» Source data

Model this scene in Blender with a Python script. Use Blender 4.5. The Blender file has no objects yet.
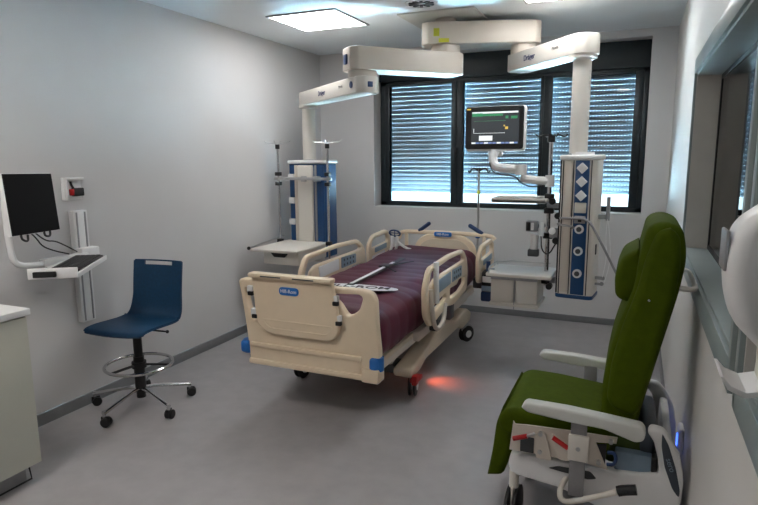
import bpy, bmesh, math, random
from mathutils import Vector, Matrix, Euler
random.seed(7)
SC = bpy.context.scene
COL = SC.collection
PI = math.pi
R = math.radians

# ------------------------------------------------------------------ materials
def mat(name, col, rough=0.5, metal=0.0, noise=0.0, scale=40.0, bump=0.0, coat=0.0, emit=None, estr=0.0,
        trans=0.0, alpha=1.0, ior=1.45, spec=0.5, stretch=None):
    m = bpy.data.materials.new(name); m.use_nodes = True
    nt = m.node_tree; b = nt.nodes['Principled BSDF']
    b.inputs['Base Color'].default_value = (*col, 1)
    b.inputs['Roughness'].default_value = rough
    b.inputs['Metallic'].default_value = metal
    b.inputs['Coat Weight'].default_value = coat
    b.inputs['IOR'].default_value = ior
    b.inputs['Specular IOR Level'].default_value = spec
    b.inputs['Transmission Weight'].default_value = trans
    b.inputs['Alpha'].default_value = alpha
    if emit:
        b.inputs['Emission Color'].default_value = (*emit, 1); b.inputs['Emission Strength'].default_value = estr
    tc = nt.nodes.new('ShaderNodeTexCoord'); mp = nt.nodes.new('ShaderNodeMapping')
    nt.links.new(tc.outputs['Object'], mp.inputs['Vector'])
    if stretch: mp.inputs['Scale'].default_value = stretch
    nz = nt.nodes.new('ShaderNodeTexNoise'); nz.inputs['Scale'].default_value = scale
    nz.inputs['Detail'].default_value = 4
    nt.links.new(mp.outputs['Vector'], nz.inputs['Vector'])
    if noise > 0:
        cr = nt.nodes.new('ShaderNodeValToRGB')
        cr.color_ramp.elements[0].position = .3; cr.color_ramp.elements[1].position = .7
        cr.color_ramp.elements[0].color = (*[c*(1-noise) for c in col], 1)
        cr.color_ramp.elements[1].color = (*[min(1, c*(1+noise)) for c in col], 1)
        nt.links.new(nz.outputs['Fac'], cr.inputs['Fac']); nt.links.new(cr.outputs['Color'], b.inputs['Base Color'])
    if bump > 0:
        bp = nt.nodes.new('ShaderNodeBump'); bp.inputs['Strength'].default_value = bump; bp.inputs['Distance'].default_value = .01
        nt.links.new(nz.outputs['Fac'], bp.inputs['Height']); nt.links.new(bp.outputs['Normal'], b.inputs['Normal'])
    return m

M = {}
M['wall']   = mat('wall_paint', (.62,.61,.61), .6, noise=.015, scale=3, bump=.0)
M['wallR']  = mat('side_wall_paint', (.70,.68,.65), .45, noise=.015, scale=3)
M['ceil']   = mat('ceiling_paint_daylit', (.83,.88,.91), .7, noise=.01, scale=2)  # blue tint puts the window daylight into the even paint colour
M['floor']  = mat('vinyl_floor', (.36,.345,.35), .38, noise=.06, scale=9, bump=.01)
M['base']   = mat('grey_skirting', (.20,.205,.215), .45, noise=.04, scale=20)
M['anth']   = mat('anthracite_aluminium', (.012,.020,.024), .4, noise=.1, scale=30)
M['gasket'] = mat('black_gasket', (.006,.006,.007), .5)
M['slat']   = mat('shutter_slat', (.22,.25,.30), .5, noise=.08, scale=15)
M['glass']  = mat('window_glass', (1,1,1), .0, trans=1, ior=1.5)
def pane_glass():
    m = bpy.data.materials.new('window_pane_glass'); m.use_nodes = True; nt = m.node_tree
    nt.nodes.remove(nt.nodes['Principled BSDF']); out = nt.nodes['Material Output']
    tr = nt.nodes.new('ShaderNodeBsdfTransparent'); tr.inputs[0].default_value = (.93, .97, .97, 1)
    gl = nt.nodes.new('ShaderNodeBsdfGlossy'); gl.inputs['Roughness'].default_value = .0
    fr = nt.nodes.new('ShaderNodeFresnel'); fr.inputs['IOR'].default_value = 1.5
    mx = nt.nodes.new('ShaderNodeMixShader'); nt.links.new(fr.outputs[0], mx.inputs[0]); nt.links.new(tr.outputs[0], mx.inputs[1]); nt.links.new(gl.outputs[0], mx.inputs[2])
    nt.links.new(mx.outputs[0], out.inputs['Surface']); return m
M['glass']  = pane_glass()
M['screen_frame'] = mat('grey_green_frame', (.25,.30,.30), .35, noise=.03, scale=12)
M['jamb']   = mat('beige_grey_jamb', (.52,.50,.465), .35, noise=.03, scale=12)
M['beige']  = mat('bed_beige_plastic', (.78,.64,.47), .42, noise=.02, scale=14)
M['beige2'] = mat('bed_beige_inset', (.62,.52,.40), .45, noise=.02, scale=14)
M['cream']  = mat('pendant_cream_paint', (.62,.56,.49), .38, noise=.02, scale=9)
M['creamL'] = mat('pendant_light_cream', (.70,.66,.60), .38, noise=.015, scale=9)
M['white']  = mat('white_plastic', (.78,.78,.78), .38, noise=.015, scale=12)
M['offw']   = mat('off_white_paint', (.60,.61,.58), .4, noise=.02, scale=10)
M['cab']    = mat('cabinet_laminate', (.53,.53,.46), .4, noise=.02, scale=10)
M['grey']   = mat('grey_metal', (.33,.33,.34), .4, .4, noise=.05, scale=30)
M['dgrey']  = mat('dark_grey_plastic', (.06,.065,.07), .45, noise=.08, scale=30)
M['black']  = mat('black_plastic', (.012,.012,.013), .45, noise=.15, scale=30)
M['matt']   = mat('matt_black_screen', (.008,.008,.009), .7, spec=.15)
M['chrome'] = mat('chrome', (.62,.62,.63), .14, 1.0, noise=.03, scale=8)
M['steel']  = mat('brushed_steel', (.5,.5,.5), .3, .9, noise=.06, scale=30, stretch=(1,1,12))
M['dblue']  = mat('deep_blue_panel', (.008,.055,.16), .35, noise=.06, scale=18)
M['blue']   = mat('bright_blue_plastic', (.02,.16,.52), .4, noise=.05, scale=20)
M['navy']   = mat('navy_plastic', (.02,.05,.14), .4, noise=.05, scale=20)
M['stool']  = mat('petrol_blue_shell', (.003,.040,.098), .55, noise=.12, scale=60, bump=.05)
M['maroon'] = mat('maroon_coated_fabric', (.075,.007,.024), .50, noise=.10, scale=16, bump=.12)
M['green']  = mat('green_vinyl_upholstery', (.052,.078,.001), .75, noise=.10, scale=30, bump=.06, spec=.12)
M['greenD'] = mat('green_piping', (.035,.062,.004), .6, noise=.1, scale=30)
M['red']    = mat('red_plastic', (.42,.01,.012), .4, noise=.05, scale=20)
M['panel']  = mat('slate_panel', (.055,.07,.09), .4, noise=.08, scale=40)
M['bgrey']  = mat('blue_grey_box', (.22,.30,.38), .4, noise=.04, scale=12)
M['clear']  = mat('translucent_bin', (.70,.66,.60), .35, noise=.02, scale=10, alpha=.85)
M['ink']    = mat('black_ink', (.01,.01,.012), .5)
M['inkw']   = mat('white_ink', (.8,.8,.8), .5)
M['inkb']   = mat('blue_ink', (.03,.04,.12), .5)
M['yel']    = mat('yellow_label', (.55,.55,.05), .5)
M['scr']    = mat('lit_screen', (.01,.012,.014), .2, emit=(.018,.02,.022), estr=1)
M['scrg']   = mat('lit_green', (.02,.1,.04), .3, emit=(.01,.10,.04), estr=1)
M['scrw']   = mat('lit_white', (.6,.6,.6), .3, emit=(.30,.33,.34), estr=1)
M['scrb']   = mat('lit_blue', (.1,.1,.2), .3, emit=(.05,.09,.18), estr=1)
M['scry']   = mat('lit_yellow', (.3,.2,.05), .3, emit=(.3,.2,.03), estr=1)
M['fill_front']  = mat('warm_fill_diffuser', (.9,.9,.9), .5, emit=(1,.93,.87), estr=10.5)
M['fill_dim']  = mat('dim_fill_diffuser', (.9,.9,.9), .5, emit=(1,.93,.87), estr=2.5)
M['tubeg']  = mat('grey_steel_tube', (.26,.26,.27), .35, .6, noise=.05, scale=20)
M['fill_next']  = mat('next_room_fill_diffuser', (.9,.9,.9), .5, emit=(1,.95,.90), estr=5.0)
M['lamp']   = mat('lamp_diffuser', (.9,.9,.9), .5, emit=(1,.99,.98), estr=7.0)
M['led']    = mat('blue_led', (.05,.1,.6), .3, emit=(.05,.14,1), estr=1.3)
M['redled'] = mat('red_led', (.6,.05,.02), .3, emit=(1,.12,.03), estr=3)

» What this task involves
Exactly restate the lines from the beginning of the data through the line with "R = math.radians", and no others, keeping pictures out.

» Result below
Model this scene in Blender with a Python script. Use Blender 4.5. The Blender file has no objects yet.
import bpy, bmesh, math, random
from mathutils import Vector, Matrix, Euler
random.seed(7)
SC = bpy.context.scene
COL = SC.collection
PI = math.pi
R = math.radians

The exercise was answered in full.